The storage industry set a record of 12.3 GW in installations in 2024, according to the U.S. Energy Storage Monitor report that was written for the American Clean Power Association by Wood Mackenzie.
Developers installed a total of 12,314 MW, or 37,143 MWh, increases of 33% and 34%, respectively, over 2023.
“After another year of record deployment, energy storage is solidifying its place as a leading solution for strengthening American energy security and grid reliability in a time of historic rising demand for electricity,” ACP Vice President of Energy Storage Noah Roberts said in a statement. “The energy storage industry has quickly scaled to meet the moment and deliver reliability and cost savings for American communities, serving a critical role firming and balancing low-cost renewables and enhancing the efficiency of thermal power plants.”

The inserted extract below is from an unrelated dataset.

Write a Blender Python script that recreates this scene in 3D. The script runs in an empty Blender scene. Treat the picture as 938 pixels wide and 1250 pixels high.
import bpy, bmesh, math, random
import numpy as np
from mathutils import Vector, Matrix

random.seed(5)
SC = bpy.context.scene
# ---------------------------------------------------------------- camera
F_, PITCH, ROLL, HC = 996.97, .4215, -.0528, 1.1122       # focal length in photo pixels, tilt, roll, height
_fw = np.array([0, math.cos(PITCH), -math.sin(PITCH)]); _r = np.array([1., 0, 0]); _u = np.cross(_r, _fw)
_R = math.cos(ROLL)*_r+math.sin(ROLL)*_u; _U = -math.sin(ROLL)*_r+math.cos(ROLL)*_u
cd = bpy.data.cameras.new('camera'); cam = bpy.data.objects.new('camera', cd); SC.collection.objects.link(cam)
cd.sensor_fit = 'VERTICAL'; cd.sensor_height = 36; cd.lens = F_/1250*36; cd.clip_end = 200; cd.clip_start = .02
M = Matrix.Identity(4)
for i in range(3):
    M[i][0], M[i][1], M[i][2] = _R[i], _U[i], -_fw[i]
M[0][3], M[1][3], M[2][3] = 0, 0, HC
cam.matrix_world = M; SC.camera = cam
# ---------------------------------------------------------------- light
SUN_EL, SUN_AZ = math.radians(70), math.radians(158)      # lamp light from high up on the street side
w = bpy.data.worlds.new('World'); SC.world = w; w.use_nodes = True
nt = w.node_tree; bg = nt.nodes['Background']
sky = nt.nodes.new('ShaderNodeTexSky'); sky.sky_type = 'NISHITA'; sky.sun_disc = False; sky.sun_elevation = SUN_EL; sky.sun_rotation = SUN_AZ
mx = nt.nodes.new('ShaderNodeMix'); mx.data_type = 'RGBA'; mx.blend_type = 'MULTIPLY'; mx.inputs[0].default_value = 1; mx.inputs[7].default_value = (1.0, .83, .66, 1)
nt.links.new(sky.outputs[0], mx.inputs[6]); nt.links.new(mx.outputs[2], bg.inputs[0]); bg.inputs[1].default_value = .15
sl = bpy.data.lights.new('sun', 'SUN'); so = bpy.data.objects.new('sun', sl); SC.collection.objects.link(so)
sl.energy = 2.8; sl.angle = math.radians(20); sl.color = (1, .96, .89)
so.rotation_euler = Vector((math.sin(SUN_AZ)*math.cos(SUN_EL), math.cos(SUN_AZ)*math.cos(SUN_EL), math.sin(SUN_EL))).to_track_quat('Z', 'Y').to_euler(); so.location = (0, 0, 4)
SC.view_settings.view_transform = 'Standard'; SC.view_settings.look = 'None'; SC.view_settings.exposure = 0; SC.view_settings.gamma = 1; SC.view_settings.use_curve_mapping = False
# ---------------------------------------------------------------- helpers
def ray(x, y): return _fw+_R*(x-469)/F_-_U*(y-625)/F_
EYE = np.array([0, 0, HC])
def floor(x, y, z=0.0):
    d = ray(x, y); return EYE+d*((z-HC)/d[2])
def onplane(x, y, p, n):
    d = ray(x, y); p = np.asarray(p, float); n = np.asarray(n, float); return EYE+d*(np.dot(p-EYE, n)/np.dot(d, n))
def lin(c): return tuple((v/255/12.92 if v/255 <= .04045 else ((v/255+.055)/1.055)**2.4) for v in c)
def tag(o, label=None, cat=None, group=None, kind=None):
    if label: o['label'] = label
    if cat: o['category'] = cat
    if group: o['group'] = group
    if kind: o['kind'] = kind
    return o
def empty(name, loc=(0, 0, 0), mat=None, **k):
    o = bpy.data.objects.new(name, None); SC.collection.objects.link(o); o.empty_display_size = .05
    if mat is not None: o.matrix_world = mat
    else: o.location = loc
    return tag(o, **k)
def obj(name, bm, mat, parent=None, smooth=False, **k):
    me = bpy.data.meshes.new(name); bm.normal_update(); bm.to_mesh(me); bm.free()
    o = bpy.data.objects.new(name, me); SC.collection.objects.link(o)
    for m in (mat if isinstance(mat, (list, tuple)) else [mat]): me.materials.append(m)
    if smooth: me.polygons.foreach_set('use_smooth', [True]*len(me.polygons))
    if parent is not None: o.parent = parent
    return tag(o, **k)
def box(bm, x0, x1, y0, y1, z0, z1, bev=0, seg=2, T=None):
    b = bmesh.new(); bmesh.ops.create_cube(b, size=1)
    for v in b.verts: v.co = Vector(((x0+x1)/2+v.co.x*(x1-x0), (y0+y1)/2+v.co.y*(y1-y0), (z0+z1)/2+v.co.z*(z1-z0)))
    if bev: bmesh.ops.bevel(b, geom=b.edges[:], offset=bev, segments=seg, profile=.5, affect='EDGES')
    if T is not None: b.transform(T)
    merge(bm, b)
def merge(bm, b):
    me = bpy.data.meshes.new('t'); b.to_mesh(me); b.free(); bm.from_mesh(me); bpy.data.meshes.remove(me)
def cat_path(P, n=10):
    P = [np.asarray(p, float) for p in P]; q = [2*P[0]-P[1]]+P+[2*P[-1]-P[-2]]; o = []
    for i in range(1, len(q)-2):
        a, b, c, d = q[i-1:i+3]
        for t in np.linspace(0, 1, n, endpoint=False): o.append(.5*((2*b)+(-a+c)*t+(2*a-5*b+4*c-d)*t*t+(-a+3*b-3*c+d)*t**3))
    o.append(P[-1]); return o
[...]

Texas and California led the way with installations, representing 61% of the total with the other 39% being spread across 13 states. Most of the installations in the fourth quarter were utility-scale, with Texas seeing 1,185 MW installed, California 857 MW, New Mexico 400 MW, Oregon 292 MW, Arizona 185 MW and North Carolina 115 MW.
Overall, fourth-quarter installations were down 20% from the fourth quarter of 2023, which the report said was caused by the delay of 2 GW of projects in late-stage development that should be installed this year.
Distributed storage saw high levels of installation as well, with 1,250 MW installed for the residential sector — a new record. Residential installations set a fourth-quarter record as well at 380 MW, a 6% increase over the previous quarter. Installers across the country are working to install more storage at consumer homes, with Arizona seeing a spike in activity as more firms sought to combine solar with storage.
Storage for the community-scale, commercial and industrial (CCI) sectors was up 22% on the year to hit 145 MW in 2024, with California, Massachusetts and New York accounting for 88% of that capacity.
The report forecasts 13.3 GW, or 43.2 GWh, of installations this year, a 22% increase from 2024, with the forecast going up by 11% from the last quarterly report because of the 2 GW of delays.
“Over the next five years, utility-scale installs will total 68.2 GW/256 GWh, a very similar total buildout to last quarter,” the report said. “This sustained outlook is due to political uncertainty impacting the midterm forecast being offset by storage’s role in meeting unprecedented load growth.”
Residential storage is expected to grow by 47% this year and 223% by 2029. The national attachment rate (linking solar with storage) is expected to flatten in 2025 and 2026 and then drop in future years. Attachment rates are expected to rise in every state, but solar will grow in net metering states like Florida faster than in high-attachment states like California and Puerto Rico.
CCI storage is a high-cost business, where sales and development can be more challenging than other market segments. State policy could create significant upside to the sectors by 2030s, but that is too far out to influence the forecast.
The report includes several sensitivity cases for the next five years, with a high growth one adding 10 GW over that period, which would require federal tax incentives to stay in place, avoiding additional tariffs under President Donald Trump, renewables firmed with storage deployed to meet load growth, and barriers to finance and interconnection eased.
The low case would cut installations by 22% over the rest of the decade, which assumes no more tax credits, higher tariffs on Chinese batteries, an expanded supply chain for natural gas generation and favorable treatment for it in queues, while financing and interconnection issues for storage are not addressed.
“It’s still too early to determine the final form of IRA tax incentives over the coming year,” Wood Mackenzie Global Head of Storage Allison Weis said in a statement. “The combination of new tariffs on China and other countries with continued [Section] 45X and domestic content bonus adder incentives would make U.S.-based systems more competitively priced. However, many domestic providers are not set up to meet quick demand. If higher pricing is combined with ITC tax incentives phasing out beginning in 2028, it could lower our five-year deployment outlook by as much as 19%.”